Synopsis
Five different horror stories play out in this film, though they are all loosely interconnected, in that main characters in one story put in cameos in another, and the same locations are revisited. A sullen teenage girl comes home to her fractious family to see her father struggle with a newfangled remote. It doesn’t change the TV channel, but does zap her through alternate universes. A young man living in a dilapidated building starts taking orders from his possessed radio. A serial killer …all girl encounters a vampire. And so it goes.

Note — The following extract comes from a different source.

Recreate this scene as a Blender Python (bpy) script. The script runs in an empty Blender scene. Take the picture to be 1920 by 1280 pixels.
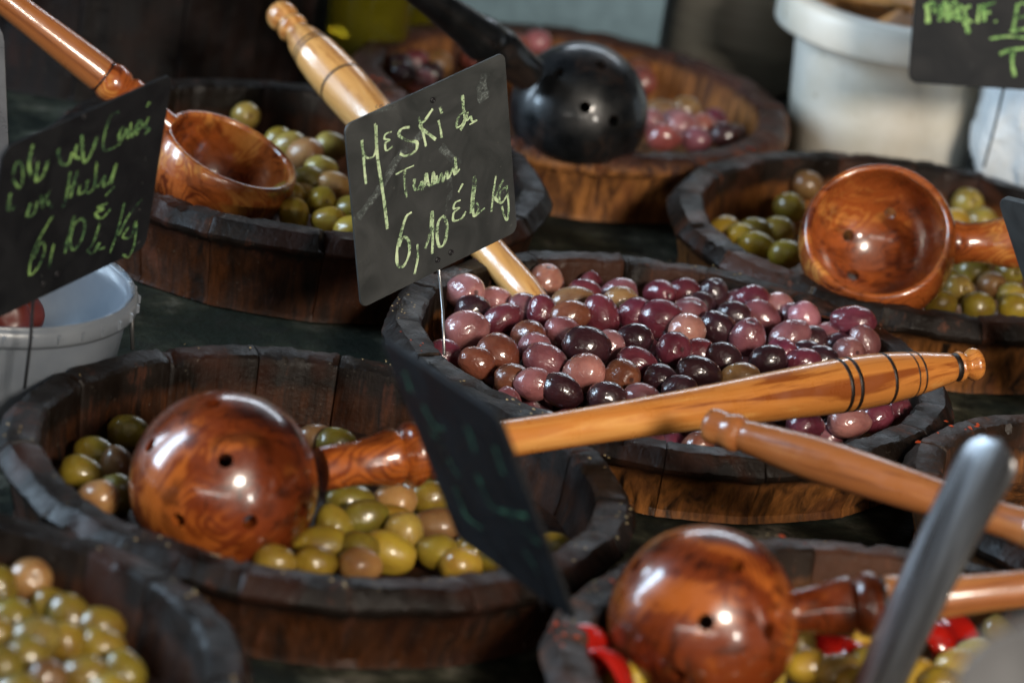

This utterly uncalled-for sequel is from the team who are responsible for Day of the Dead 2: Contagium, an act that made Baby Jesus cry. He’s weeping again with this release. The first Creepshow was a tribute to the EC horror comics of the 50s, and benefited from the combined talents of Stephen King, George A. Romero and Bernie Wrightson. It did nothing to redefine the genre, but it was good-humoured fun. Any connection this new effort has to comics is tenuous at best (an attempt is made with an opening cartoon that is indistinguishable from a million sophomoric Flash efforts out on the web). The stories lack any internal logic. As for what passes the film passes for funny, well, two guys dismembering a woman they think is a robot is hardly amusing. Evil Dead 2 is funny splatstick. So is Dead/Alive. This ain’t. The gore looks pretty convincing, though some of the other make-up FX are worthy of John Carl Buechler in the 80s, and that is no compliment.
Audio
In a word, LOUD. The surround elements for both score and sound effects aren’t bad, but everything is drowned out by the overwhelmingly deafening dialogue. Now, it’s true that this is perhaps better than having the dialogue drowned by secondary elements, but it isn’t as if this is deathless prose in the first place, and the it is so loud that the balance is out of whack, and some distortion creeps in.
Video
Generally, the picture quality is quite strong. There are some scenes where grain is more noticeable, and the colours (notably the skin tones) are decidedly pale. But for the most part, contrasts are good, the blacks are fine, and the image is decently sharp. Overall, the picture looks better than the movie deserves.
Special Features
There’s a making-of featurette, and that’s it.
Closing Thoughts
As effective a way of killing the horror anthology film once and for all as I can imagine.